- _What to do_
Repeat the data verbatim.
-- Begin Information provided --
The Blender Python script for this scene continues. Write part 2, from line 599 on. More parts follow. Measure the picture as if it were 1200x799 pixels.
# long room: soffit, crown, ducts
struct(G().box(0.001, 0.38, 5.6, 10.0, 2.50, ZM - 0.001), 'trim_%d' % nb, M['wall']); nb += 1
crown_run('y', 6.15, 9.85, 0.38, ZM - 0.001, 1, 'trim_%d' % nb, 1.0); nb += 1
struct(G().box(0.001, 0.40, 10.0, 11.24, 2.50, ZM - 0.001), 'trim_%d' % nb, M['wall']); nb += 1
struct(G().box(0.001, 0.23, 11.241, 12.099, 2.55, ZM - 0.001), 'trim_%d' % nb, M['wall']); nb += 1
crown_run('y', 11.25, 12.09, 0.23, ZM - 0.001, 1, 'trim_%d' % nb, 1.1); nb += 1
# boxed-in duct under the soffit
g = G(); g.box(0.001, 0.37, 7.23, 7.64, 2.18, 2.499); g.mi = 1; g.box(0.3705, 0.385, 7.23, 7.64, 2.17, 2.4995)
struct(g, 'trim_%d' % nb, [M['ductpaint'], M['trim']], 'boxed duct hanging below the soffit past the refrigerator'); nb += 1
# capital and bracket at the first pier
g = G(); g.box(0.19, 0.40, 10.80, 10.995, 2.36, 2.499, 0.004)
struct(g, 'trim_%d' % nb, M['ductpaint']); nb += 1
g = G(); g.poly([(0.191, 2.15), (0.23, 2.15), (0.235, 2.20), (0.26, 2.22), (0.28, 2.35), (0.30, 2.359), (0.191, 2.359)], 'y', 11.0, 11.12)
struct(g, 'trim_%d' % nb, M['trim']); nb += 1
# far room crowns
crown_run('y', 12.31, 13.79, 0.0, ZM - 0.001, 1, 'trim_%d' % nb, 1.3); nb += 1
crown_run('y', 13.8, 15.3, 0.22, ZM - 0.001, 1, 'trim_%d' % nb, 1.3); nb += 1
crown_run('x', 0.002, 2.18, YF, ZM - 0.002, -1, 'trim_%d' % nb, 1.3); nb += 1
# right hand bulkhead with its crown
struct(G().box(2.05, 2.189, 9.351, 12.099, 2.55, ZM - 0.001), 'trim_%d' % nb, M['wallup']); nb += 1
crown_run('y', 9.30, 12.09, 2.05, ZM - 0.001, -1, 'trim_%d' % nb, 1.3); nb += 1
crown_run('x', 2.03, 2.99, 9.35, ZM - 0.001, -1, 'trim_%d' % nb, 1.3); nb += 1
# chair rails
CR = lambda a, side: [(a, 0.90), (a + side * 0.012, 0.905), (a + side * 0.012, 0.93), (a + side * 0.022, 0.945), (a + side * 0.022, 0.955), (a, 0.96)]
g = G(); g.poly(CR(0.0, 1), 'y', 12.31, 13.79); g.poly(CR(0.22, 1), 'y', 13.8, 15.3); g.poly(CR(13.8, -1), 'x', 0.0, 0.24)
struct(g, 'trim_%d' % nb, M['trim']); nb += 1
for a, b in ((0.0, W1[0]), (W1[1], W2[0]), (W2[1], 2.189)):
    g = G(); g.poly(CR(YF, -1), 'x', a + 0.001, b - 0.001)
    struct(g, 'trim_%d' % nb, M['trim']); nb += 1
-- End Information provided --
- _Output_
The Blender Python script for this scene continues. Write part 2, from line 599 on. More parts follow. Measure the picture as if it were 1200x799 pixels.
# long room: soffit, crown, ducts
struct(G().box(0.001, 0.38, 5.6, 10.0, 2.50, ZM - 0.001), 'trim_%d' % nb, M['wall']); nb += 1
crown_run('y', 6.15, 9.85, 0.38, ZM - 0.001, 1, 'trim_%d' % nb, 1.0); nb += 1
struct(G().box(0.001, 0.40, 10.0, 11.24, 2.50, ZM - 0.001), 'trim_%d' % nb, M['wall']); nb += 1
struct(G().box(0.001, 0.23, 11.241, 12.099, 2.55, ZM - 0.001), 'trim_%d' % nb, M['wall']); nb += 1
crown_run('y', 11.25, 12.09, 0.23, ZM - 0.001, 1, 'trim_%d' % nb, 1.1); nb += 1
# boxed-in duct under the soffit
g = G(); g.box(0.001, 0.37, 7.23, 7.64, 2.18, 2.499); g.mi = 1; g.box(0.3705, 0.385, 7.23, 7.64, 2.17, 2.4995)
struct(g, 'trim_%d' % nb, [M['ductpaint'], M['trim']], 'boxed duct hanging below the soffit past the refrigerator'); nb += 1
# capital and bracket at the first pier
g = G(); g.box(0.19, 0.40, 10.80, 10.995, 2.36, 2.499, 0.004)
struct(g, 'trim_%d' % nb, M['ductpaint']); nb += 1
g = G(); g.poly([(0.191, 2.15), (0.23, 2.15), (0.235, 2.20), (0.26, 2.22), (0.28, 2.35), (0.30, 2.359), (0.191, 2.359)], 'y', 11.0, 11.12)
struct(g, 'trim_%d' % nb, M['trim']); nb += 1
# far room crowns
crown_run('y', 12.31, 13.79, 0.0, ZM - 0.001, 1, 'trim_%d' % nb, 1.3); nb += 1
crown_run('y', 13.8, 15.3, 0.22, ZM - 0.001, 1, 'trim_%d' % nb, 1.3); nb += 1
crown_run('x', 0.002, 2.18, YF, ZM - 0.002, -1, 'trim_%d' % nb, 1.3); nb += 1
# right hand bulkhead with its crown
struct(G().box(2.05, 2.189, 9.351, 12.099, 2.55, ZM - 0.001), 'trim_%d' % nb, M['wallup']); nb += 1
crown_run('y', 9.30, 12.09, 2.05, ZM - 0.001, -1, 'trim_%d' % nb, 1.3); nb += 1
crown_run('x', 2.03, 2.99, 9.35, ZM - 0.001, -1, 'trim_%d' % nb, 1.3); nb += 1
# chair rails
CR = lambda a, side: [(a, 0.90), (a + side * 0.012, 0.905), (a + side * 0.012, 0.93), (a + side * 0.022, 0.945), (a + side * 0.022, 0.955), (a, 0.96)]
g = G(); g.poly(CR(0.0, 1), 'y', 12.31, 13.79); g.poly(CR(0.22, 1), 'y', 13.8, 15.3); g.poly(CR(13.8, -1), 'x', 0.0, 0.24)
struct(g, 'trim_%d' % nb, M['trim']); nb += 1
for a, b in ((0.0, W1[0]), (W1[1], W2[0]), (W2[1], 2.189)):
    g = G(); g.poly(CR(YF, -1), 'x', a + 0.001, b - 0.001)
    struct(g, 'trim_%d' % nb, M['trim']); nb += 1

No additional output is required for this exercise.